Johnny Guitar é um daqueles casos de alquimia – e portanto, “magia”, que não é a “magia do cinema” – em que o cinema clássico americano foi fértil, e em particular o cinema dos anos 50, época de perfeita estabilização da indústria e dos seus códigos e, ao mesmo tempo, época em que esses códigos se prestavam a ser corroídos ou exacerbados numa espécie de, fazendo a analogia com a história da arte, idade barroca (e o lado “barroquizante” de Johnny Guitar foi, mais do que uma vez, referido). Tem uma grande estrela, Joan Crawford, mas que já não era, em 1954 (quando tinha 50 anos), a vedeta capaz de por si só arrastar multidões à bilheteira que fora nos anos 20 e nos 30. Quase todo o resto do elenco é constituído por actores que nunca foram estrelas de primeira grandeza no firmamento Hollywood: Sterling Hayden (no entanto, enorme actor) nunca o foi, Scott Brady, vedeta popular dos westerns de série B, também não, e todos os outros, dos fordianos John Carradine e Ward Bond à aqui genialmente zangada e vingativa Mercedes McCambridge, ainda menos (mas claro que nada disto impede, e ainda há por exemplo Ernest Borgnine e o adolescente, tão tipicamente “nickrayeano”, Ben Cooper, que se trate de um ensemble luxuoso e em estado de graça). Também não foi uma grande produção. Foi produzido pela Republic Pictures, um dos mais prolíferos estúdios independentes da época clássica (para o qual John Ford várias vezes filmou) que se especializara em séries B (westerns, sobretudo) feitos normalmente com pouco dinheiro. O argumento, assinado por Philip Yordan mas geralmente tido como escrito por Ben Maddow (que estava na “lista negra” e oficialmente impossibilitado de trabalhar), seria na origem uma parábola a espelhar o ambiente persecutório instalado na América (e particularmente em Hollywood) pela “caça às bruxas” do Senador McCarthy.

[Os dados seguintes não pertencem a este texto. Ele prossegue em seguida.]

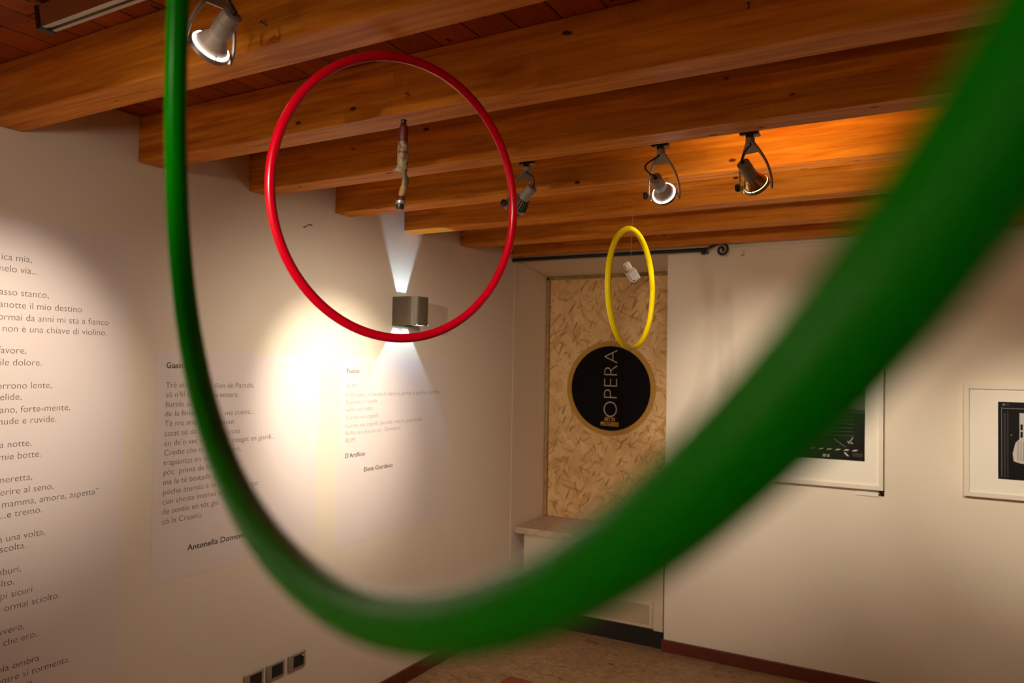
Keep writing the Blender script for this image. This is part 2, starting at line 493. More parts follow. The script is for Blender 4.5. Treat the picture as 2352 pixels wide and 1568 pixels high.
t = thing('curtain_rod', (0, -.085, 2.49), 'black wrought iron curtain rod over the niche with a scroll end', 'curtain rod')
def rz(x): return 2.496-.006*x/1.33 - 2.49
obj('rod', tube([(.003, 0, rz(0)), (.6, 0, rz(.6)), (1.30, 0, rz(1.3))], .0122, 12), M_iron, t, 50)
pts = [V((1.295, 0, rz(1.3))), V((1.345, 0, rz(1.3)+.001))]
pts += bez((1.345, 0, .001), (1.385, 0, .006), (1.41, 0, .033), (1.452, 0, .031), 10)[1:]
cx, cz = 1.4555, -.0075
for k in range(1, 40):
    a = math.pi/2 - k*.232; r = .0385*(1-k/46.)
    pts.append(V((cx+r*math.cos(a)*1.0, 0, cz+r*math.sin(a))))
obj('scroll_finial', tube(pts, [.0075]*(len(pts)-3)+[.0085, .0095, .009], 10), M_iron, t, 50)
bm = lathe([(0, .013), (.006, .015), (.012, .013), (.05, .013), (.056, .015), (.062, .013)], (1.30, 0, rz(1.3)), (1, 0, 0), 16)
lathe([(0, .010), (.085, .010)], (1.345, 0, -.008), (0, 1, 0), 12, bm)
bmesh.ops.create_uvsphere(bm, u_segments=18, v_segments=12, radius=.0165, matrix=Matrix.Translation((1.345, -.004, -.016)))
obj('bracket', bm, M_iron, t, 50)
bm = lathe([(0, .014), (.008, .014)], (.0, 0, rz(0)), (1, 0, 0), 14)
obj('wall_cup', bm, M_iron, t, 50)

t = tag(obj('picture_hook', tube([(1.568, -.012, 2.480), (1.570, -.013, 2.462), (1.569, -.014, 2.452), (1.564, -.018, 2.447), (1.558, -.020, 2.452), (1.557, -.020, 2.457)], .0022, 8), M_grey, smooth=50),
        'small metal hook hanging from the picture rail beside the scroll', 'hook')

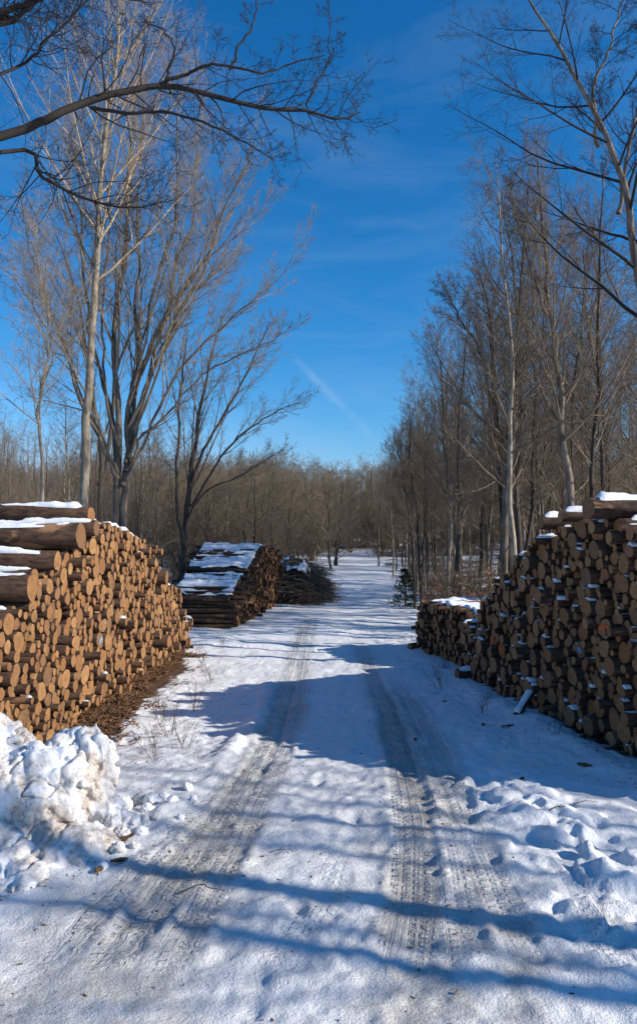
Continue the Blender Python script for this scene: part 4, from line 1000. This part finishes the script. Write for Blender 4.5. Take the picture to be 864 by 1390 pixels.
# ------------------------------------------------------------------ sky, sun, camera
W = bpy.data.worlds.new('World'); S.world = W; W.use_nodes = True; nt = W.node_tree; n = N(nt); bg = nt.nodes['Background']
sky = n('ShaderNodeTexSky', sky_type='NISHITA', sun_disc=False, sun_elevation=R_(SUN_EL), sun_rotation=R_(105), altitude=600, air_density=1.0, dust_density=.1, ozone_density=3.5)
tc = n('ShaderNodeTexCoord').outputs['Generated']; sp = n('ShaderNodeSeparateXYZ', {0: tc})
yy = n.m('MAXIMUM', sp.outputs[1], .05); u = n.m('DIVIDE', sp.outputs[0], yy); v = n.m('DIVIDE', sp.outputs[2], yy)
def trail(x0, y0, x1, y1, w, seed):     # a thin old contrail: great-circle band in the sky
    a = ray(x0,y0); b = ray(x1,y1); u0,v0,u1,v1 = a[0]/a[1],a[2]/a[1],b[0]/b[1],b[2]/b[1]; L = math.hypot(u1-u0,v1-v0); dx,dv=(u1-u0)/L,(v1-v0)/L
    al = n.m('ADD', n.m('MULTIPLY', n.m('SUBTRACT', u, u0), dx), n.m('MULTIPLY', n.m('SUBTRACT', v, v0), dv))
    ac = n.m('SUBTRACT', n.m('MULTIPLY', n.m('SUBTRACT', u, u0), dv), n.m('MULTIPLY', n.m('SUBTRACT', v, v0), dx))
    wob = n.m('MULTIPLY', n.m('SUBTRACT', n.noise(tc, 9, 3, .6), .5), w*3.5)
    q = n.m('DIVIDE', n.m('ABSOLUTE', n.m('ADD', ac, wob)), w)
    band = n.m('SUBTRACT', 1.0, n('ShaderNodeMapRange', {'Value': q, 'From Min': 0.0, 'From Max': 1.0}, interpolation_type='SMOOTHSTEP').outputs[0])
    e = n.m('MULTIPLY', n('ShaderNodeMapRange', {'Value': al, 'From Min': 0.0, 'From Max': L*.25}, interpolation_type='SMOOTHSTEP').outputs[0], n('ShaderNodeMapRange', {'Value': al, 'From Min': L, 'From Max': L*.8}, interpolation_type='SMOOTHSTEP').outputs[0])
    return n.m('MULTIPLY', n.m('MULTIPLY', band, e), n.ramp(n.noise(tc, 26, 4, .7), .2, .8))
t1 = trail(385,470,520,612,.009,1); t2 = trail(440,300,690,306,.014,2)
wisp = n.m('MULTIPLY', n.ramp(n.noise(n('ShaderNodeMapping', {'Vector': tc, 'Scale': (1.2,1,5), 'Rotation': (0,.35,0)}).outputs[0], 3.0, 5, .6, .6), .45, .8), .10)
cl = n.m('ADD', n.m('ADD', n.m('MULTIPLY', t1, .22), n.m('MULTIPLY', t2, .06)), wisp, clamp=True)
hs = n('ShaderNodeHueSaturation', {'Color': sky.outputs[0], 'Saturation': 1.0, 'Value': 1.0})
sc_ = n('ShaderNodeSeparateColor', {'Color': hs.outputs[0]})
K = .085
R1 = n.m('MULTIPLY', n.m('POWER', n.m('MULTIPLY', sc_.outputs[0], K), 1.9), 2.16/K)
G1 = n.m('MULTIPLY', sc_.outputs[1], 1.20)
B1 = n.m('MULTIPLY', n.m('POWER', n.m('MULTIPLY', sc_.outputs[2], K), .88), 1.55/K)
cc = n('ShaderNodeCombineColor', {'Red': R1, 'Green': G1, 'Blue': B1})
col = n.mix(cl, cc.outputs[0], (6.5,8.5,10.5))
nt.links.new(col, bg.inputs['Color']); bg.inputs['Strength'].default_value = .0725
sl = bpy.data.lights.new('sun', 'SUN'); sl.energy = 5.0; sl.angle = R_(.53); sl.color = (1.0,.93,.82); so = bpy.data.objects.new('sun', sl); C.objects.link(so)
from mathutils import Vector
e = R_(SUN_EL); dv = Vector((SUN_AZ[0]*math.cos(e), SUN_AZ[1]*math.cos(e), math.sin(e))); so.rotation_euler = dv.to_track_quat('Z','Y').to_euler(); so.location = (30,-10,20)
cam = bpy.data.cameras.new('camera'); co = bpy.data.objects.new('camera', cam); C.objects.link(co); S.camera = co
co.location = (0,0,EYE); co.rotation_euler = (PI/2+PIT,0,0); cam.sensor_fit = 'VERTICAL'; cam.sensor_height = 36; cam.lens = 36*FOC/1390; cam.shift_y = -45/1390
cam.clip_start = .05; cam.clip_end = 3000
vs = S.view_settings; vs.view_transform = 'Standard'; vs.look = 'None'; vs.gamma = 1; vs.exposure = .28; vs.use_curve_mapping = False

Mas se alguns sinais dessa parábola ficaram no filme (a sanha contra Vienna, personagem de Crawford, e Johnny, a cena do linchamento baseado em presunções e preconceitos) nada foi nada por aí, pela alegoria política, que Nicholas Ray puxou (e ele próprio estava longe de ser uma estrela na cena da época, ainda estava para vir o seu filme mais célebre em termos de grande público, o Rebel Without a Cause com James Dean). Antes pelo mais desabrido e delirante romantismo, e a “alquimia” de Johnny Guitar também é isto, o seu lado cinematograficamente “trans-género”: é que se tecnicamente é um western, num cenário de western e com uma narrativa de western, depois é um labirinto, romântico e emocional, que dinamita o género.

Exemplo concreto: aquele – famoso e sublime – diálogo, um dos mais belos alguma vez escritos ou ditos, do “lie to me” entre Vienna e Johnny, tem o ritmo e a violência na dicção, na troca, de um diálogo de film noir (como os diálogos entre Bogart e Gloria Grahame no In Lonely Place que Ray dirigira três anos antes). É de certo modo, aliás, o momento em que o filme abre a porta do romantismo: é tão “cinema” (e portanto, tão “teatro”), com aquela frieza inicial onde o amor (entre os dois) é dado como mera representação para depois se perceber que era ao contrário (e que a representação era amor), que tudo fica, até ao fim, virado do avesso. Nesse célebre texto, Bénard dizia que muitas vezes tinha ouvido a banda de som de Johnny Guitar sem ver o filme; e evidentemente é um filme para ouvir (uma “ópera”, chamou-lhe ele ainda), dos diálogos ao piano de Vienna, passando – claro – pelo som da roleta a girar. E evidentemente para ver: daquelas cores garridas e “falsas” (conseguidas através dum processo de cor low cost) aos espantosos décors do casino e da cascata (onde frequentemente se viu a influência de Frank Lloyd Wright sobre Nick Ray e os seus directores artísticos), passando por toda a tensão narrativa, sempre sobre um barril de pólvora, ou debaixo de uma tempestade eléctrica, feita de explosões e relâmpagos logo sucedidos por momentos de calma e doçura, sempre inquietas, sempre acossados. Sejamos publicitários, para terminar: é um filme sublime, um dos pontos altos dessa grande arte americana que o cinema foi no século XX, e cada vez menos é.